Die HfG hatte nichts gegen die Zusammenarbeit mit der Industrie, ganz im Gegenteil. Bald wuchs das HfG-Design über die kargen Mauern des Betonbaus hinaus, eroberte die neuen U-Bahn-Wagen der Hamburg U-Bahn und die Corporate Identity der „Lufthansa“. Bei der Weltausstellung von Montreal glänzte die HfG mit dem Thema „Verkehrswesen“ – ein Jammer, dass die pfiffigen Auto-Studien nie in Serie gingen –, und die weltweit kopierten Piktogramme bei den Olympischen Spielen von München 1972 sind erst recht Ulm – sie stammen von Otl Aicher, dem HfG-Mitbegründer, Rektor der Jahre 1962-64 und ab 1952 Ehemann von Inge Scholl.

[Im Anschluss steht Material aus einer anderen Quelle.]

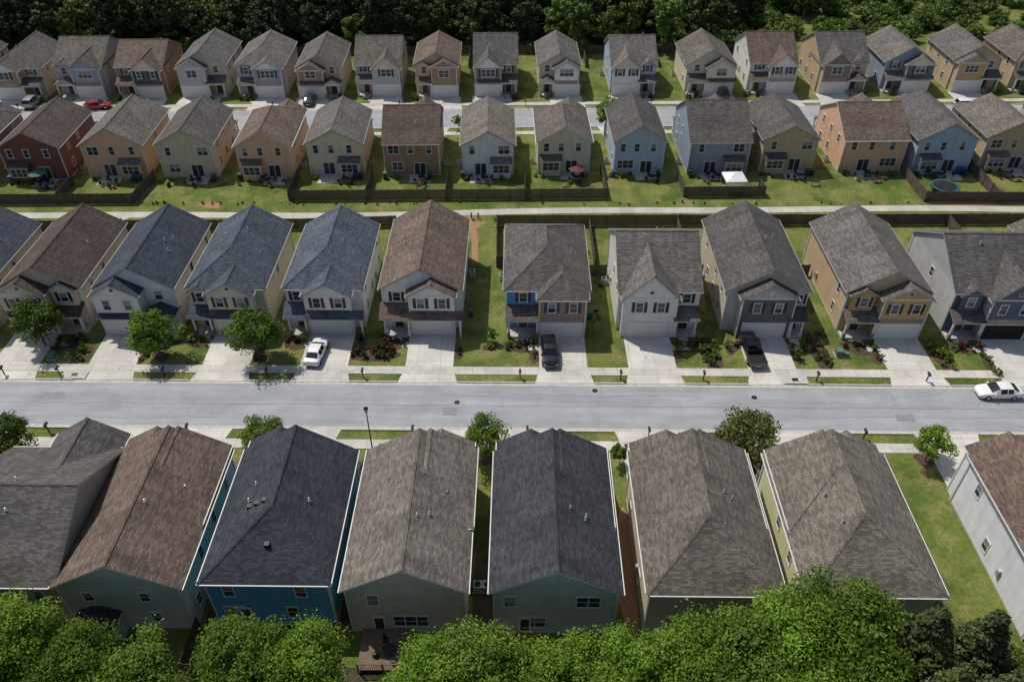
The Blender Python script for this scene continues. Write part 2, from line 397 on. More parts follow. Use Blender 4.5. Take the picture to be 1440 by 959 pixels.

So war denn das Ende von 1968 zwar das Ende der Schule, aber nicht ihrer Gesinnung. Ihre Entwürfe haben tatsächlich – wie es eine Werbeschrift im noch gänzlich unironischen Ton der fünfziger Jahre verkündete – den „Alltag verändert“. Der Ernst, ja das Pathos ihrer Anfangszeit konnten den Umbruch der 68er-Jahre nicht überstehen. Die gute, die sachlich-vernünftige Form der Ulmer Dinge aber ist Maßstab geblieben.

Ulm, Museum und Stadthaus, bis 30. November. Katalog bei Hatje Cantz, 208 S., br. 28 €.